This verse is by Jamil (meter: ṭawīl):
I wish I had the power to forget her! But
every way I go, it's like Layla's there.
It's been said that he would absent himself from [Buthayna] for fear the Evil Eye would turn her against him:
Abu Ahmad [al-Hasan ibn ‘Abd Allah al-‘Askari] learned these verses of his from [Abu Bakr Muhammad] al-Suli, who heard them from both Ahmad ibn Yahya [Tha‘lab] and Ahmad ibn Sa‘id al-Dimashqi, who heard them from al-Zubayr [ibn Bakkar], and he taught them to me (meter: ṭawīl):
She stuck with me long enough for me to dread the Eye.
Two days I stayed away, fearing separation.
I found it hard. It tested my endurance, but not hers.
My darling found my absence no vexation.
A passing East wind buffets the scrubland lodger.
The stirring of that wind just breaks my heart,
that East wind lately come from where my beloved is.

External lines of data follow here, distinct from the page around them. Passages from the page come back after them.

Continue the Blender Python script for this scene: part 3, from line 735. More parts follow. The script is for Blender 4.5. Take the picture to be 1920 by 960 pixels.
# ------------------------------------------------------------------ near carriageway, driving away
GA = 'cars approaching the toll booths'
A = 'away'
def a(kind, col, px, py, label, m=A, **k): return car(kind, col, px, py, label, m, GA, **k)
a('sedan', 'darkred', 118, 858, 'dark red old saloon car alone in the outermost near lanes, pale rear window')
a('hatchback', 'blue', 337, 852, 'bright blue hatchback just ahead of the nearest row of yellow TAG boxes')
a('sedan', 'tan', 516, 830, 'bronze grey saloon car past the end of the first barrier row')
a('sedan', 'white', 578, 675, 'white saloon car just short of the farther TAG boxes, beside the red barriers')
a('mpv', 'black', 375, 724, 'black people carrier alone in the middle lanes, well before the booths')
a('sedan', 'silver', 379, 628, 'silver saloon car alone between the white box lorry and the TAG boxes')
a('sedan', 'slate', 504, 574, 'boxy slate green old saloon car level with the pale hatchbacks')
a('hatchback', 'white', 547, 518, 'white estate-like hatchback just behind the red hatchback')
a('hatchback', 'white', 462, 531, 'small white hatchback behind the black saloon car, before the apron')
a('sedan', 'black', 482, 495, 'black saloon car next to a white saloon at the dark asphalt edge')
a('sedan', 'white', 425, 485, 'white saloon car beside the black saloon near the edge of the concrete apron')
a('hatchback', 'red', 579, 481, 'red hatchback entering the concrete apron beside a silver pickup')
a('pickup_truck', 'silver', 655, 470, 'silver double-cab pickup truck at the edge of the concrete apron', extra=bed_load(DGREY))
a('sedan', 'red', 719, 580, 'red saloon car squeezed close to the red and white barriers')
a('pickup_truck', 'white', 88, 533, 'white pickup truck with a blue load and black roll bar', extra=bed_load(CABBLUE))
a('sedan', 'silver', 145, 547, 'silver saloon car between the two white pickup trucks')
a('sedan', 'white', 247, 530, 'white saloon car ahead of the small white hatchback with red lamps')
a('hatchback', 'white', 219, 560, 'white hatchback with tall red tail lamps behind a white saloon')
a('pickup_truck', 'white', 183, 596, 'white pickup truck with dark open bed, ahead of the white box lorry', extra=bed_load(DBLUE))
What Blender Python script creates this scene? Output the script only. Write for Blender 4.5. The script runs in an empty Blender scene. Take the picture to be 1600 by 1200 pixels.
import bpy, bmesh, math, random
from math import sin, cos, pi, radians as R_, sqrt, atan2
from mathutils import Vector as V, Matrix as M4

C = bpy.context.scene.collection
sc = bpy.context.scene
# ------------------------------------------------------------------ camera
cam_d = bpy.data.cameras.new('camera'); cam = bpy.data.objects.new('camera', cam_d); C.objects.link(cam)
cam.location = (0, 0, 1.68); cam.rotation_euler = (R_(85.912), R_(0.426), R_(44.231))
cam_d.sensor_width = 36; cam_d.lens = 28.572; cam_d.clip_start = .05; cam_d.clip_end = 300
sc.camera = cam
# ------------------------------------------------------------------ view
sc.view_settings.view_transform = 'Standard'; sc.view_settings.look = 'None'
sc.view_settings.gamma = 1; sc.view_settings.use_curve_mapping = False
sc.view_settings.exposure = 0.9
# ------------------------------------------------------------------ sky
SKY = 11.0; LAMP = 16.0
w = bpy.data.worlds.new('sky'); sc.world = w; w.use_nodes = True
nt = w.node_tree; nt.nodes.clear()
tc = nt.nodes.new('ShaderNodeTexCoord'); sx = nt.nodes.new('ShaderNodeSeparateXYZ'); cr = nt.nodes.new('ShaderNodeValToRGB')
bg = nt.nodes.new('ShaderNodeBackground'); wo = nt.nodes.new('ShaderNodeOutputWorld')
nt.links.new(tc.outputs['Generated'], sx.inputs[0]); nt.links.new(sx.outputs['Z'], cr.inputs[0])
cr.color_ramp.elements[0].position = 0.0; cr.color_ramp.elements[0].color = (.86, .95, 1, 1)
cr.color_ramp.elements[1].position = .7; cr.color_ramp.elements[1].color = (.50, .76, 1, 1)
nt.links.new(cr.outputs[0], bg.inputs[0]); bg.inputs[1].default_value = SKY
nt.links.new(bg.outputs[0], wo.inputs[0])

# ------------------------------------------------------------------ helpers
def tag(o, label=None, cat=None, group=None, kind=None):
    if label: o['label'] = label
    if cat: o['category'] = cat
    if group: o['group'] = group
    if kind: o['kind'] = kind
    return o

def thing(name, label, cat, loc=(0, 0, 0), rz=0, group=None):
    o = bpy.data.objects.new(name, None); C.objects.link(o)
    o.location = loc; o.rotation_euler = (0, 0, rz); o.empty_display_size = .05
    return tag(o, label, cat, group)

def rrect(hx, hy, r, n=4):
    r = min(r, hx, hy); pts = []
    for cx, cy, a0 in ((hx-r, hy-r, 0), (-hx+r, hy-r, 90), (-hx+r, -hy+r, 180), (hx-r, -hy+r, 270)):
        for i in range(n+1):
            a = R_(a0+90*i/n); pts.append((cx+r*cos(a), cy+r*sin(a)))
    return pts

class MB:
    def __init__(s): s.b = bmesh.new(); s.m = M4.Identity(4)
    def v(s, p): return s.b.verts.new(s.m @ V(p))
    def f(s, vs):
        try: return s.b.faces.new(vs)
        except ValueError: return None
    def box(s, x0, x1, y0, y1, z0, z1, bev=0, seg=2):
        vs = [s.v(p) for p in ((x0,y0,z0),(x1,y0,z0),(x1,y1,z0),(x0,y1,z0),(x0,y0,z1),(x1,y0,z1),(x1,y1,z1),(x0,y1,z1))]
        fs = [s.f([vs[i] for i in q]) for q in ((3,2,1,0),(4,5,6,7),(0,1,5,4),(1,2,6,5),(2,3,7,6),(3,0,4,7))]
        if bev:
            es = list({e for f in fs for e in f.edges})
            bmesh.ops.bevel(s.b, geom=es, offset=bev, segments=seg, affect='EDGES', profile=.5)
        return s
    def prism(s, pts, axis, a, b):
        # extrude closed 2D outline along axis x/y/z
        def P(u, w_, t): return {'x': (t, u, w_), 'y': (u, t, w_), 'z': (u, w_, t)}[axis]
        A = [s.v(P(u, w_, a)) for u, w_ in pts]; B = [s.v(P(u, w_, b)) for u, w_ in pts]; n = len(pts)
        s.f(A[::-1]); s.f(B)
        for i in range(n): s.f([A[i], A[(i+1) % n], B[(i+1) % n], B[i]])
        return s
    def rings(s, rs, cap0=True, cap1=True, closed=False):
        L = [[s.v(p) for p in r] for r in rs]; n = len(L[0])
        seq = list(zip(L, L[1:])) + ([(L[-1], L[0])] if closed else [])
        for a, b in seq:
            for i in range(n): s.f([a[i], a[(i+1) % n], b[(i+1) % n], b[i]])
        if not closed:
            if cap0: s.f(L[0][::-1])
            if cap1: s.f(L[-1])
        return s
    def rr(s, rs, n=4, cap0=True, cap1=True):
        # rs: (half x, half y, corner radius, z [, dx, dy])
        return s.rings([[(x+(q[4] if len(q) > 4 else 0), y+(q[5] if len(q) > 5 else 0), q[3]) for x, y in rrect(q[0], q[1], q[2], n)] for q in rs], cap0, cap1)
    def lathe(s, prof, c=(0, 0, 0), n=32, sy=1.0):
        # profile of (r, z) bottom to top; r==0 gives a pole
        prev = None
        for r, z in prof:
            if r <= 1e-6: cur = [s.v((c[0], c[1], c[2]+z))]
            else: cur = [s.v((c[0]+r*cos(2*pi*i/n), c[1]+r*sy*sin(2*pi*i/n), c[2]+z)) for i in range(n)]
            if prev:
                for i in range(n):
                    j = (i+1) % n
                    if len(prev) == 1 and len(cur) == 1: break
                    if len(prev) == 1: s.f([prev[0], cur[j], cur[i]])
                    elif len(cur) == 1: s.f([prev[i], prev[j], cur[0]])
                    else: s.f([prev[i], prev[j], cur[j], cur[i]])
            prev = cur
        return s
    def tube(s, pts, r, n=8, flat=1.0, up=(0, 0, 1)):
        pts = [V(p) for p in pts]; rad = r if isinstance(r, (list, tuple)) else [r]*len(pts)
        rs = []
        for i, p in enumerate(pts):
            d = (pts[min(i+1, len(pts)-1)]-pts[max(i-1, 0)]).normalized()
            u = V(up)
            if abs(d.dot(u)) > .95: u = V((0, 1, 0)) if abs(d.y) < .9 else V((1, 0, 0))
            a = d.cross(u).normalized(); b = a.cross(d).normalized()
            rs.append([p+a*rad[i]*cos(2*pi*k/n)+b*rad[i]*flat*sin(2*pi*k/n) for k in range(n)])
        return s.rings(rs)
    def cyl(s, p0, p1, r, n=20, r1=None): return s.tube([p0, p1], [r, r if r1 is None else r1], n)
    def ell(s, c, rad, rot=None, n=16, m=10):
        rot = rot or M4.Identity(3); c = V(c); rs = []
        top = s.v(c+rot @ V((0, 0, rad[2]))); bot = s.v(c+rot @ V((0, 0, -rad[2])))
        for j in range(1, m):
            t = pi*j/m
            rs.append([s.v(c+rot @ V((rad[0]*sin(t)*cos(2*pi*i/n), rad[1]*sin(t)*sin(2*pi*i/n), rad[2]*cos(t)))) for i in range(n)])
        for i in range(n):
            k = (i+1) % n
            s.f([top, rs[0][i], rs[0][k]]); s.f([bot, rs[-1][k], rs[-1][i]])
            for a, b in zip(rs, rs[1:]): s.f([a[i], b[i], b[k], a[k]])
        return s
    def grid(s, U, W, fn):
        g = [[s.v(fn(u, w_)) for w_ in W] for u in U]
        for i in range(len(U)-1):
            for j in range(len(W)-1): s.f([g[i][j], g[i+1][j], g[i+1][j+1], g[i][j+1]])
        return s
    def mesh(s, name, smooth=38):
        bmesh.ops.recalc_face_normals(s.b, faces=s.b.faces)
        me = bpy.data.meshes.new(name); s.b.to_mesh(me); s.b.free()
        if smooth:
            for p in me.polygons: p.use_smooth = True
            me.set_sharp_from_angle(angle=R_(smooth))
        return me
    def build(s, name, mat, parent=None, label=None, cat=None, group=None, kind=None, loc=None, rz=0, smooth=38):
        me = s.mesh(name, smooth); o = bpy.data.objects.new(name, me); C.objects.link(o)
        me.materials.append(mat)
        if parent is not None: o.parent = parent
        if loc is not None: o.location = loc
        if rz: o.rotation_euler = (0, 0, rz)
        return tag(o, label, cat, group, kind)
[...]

What soul is safe from passion where the beloved used to stay?
And now there dawns awareness of despair inside of me,
with the sensation of your strike against my soul.
Ibrahim "raided" this motif from Dhu 'l-Rumma, who said (meter: ṭawīl):
When wind kicks up from the direction
of Mayy and her people, I am kicked by longing too,
and passion wrings the tears out of my eyes.
What soul is safe from passion where the beloved used to stay?
Al-‘Abbas ibn al-Ahnaf had a different take on it (meter: ṭawīl):
North winds of heartbreak
are all I see from you, Zalum.
When you break us up through no fault of mine,
they'll lay fault for it with you.
My complaint is old, her rebuff nothing new,
but the shock of it is ever renewed.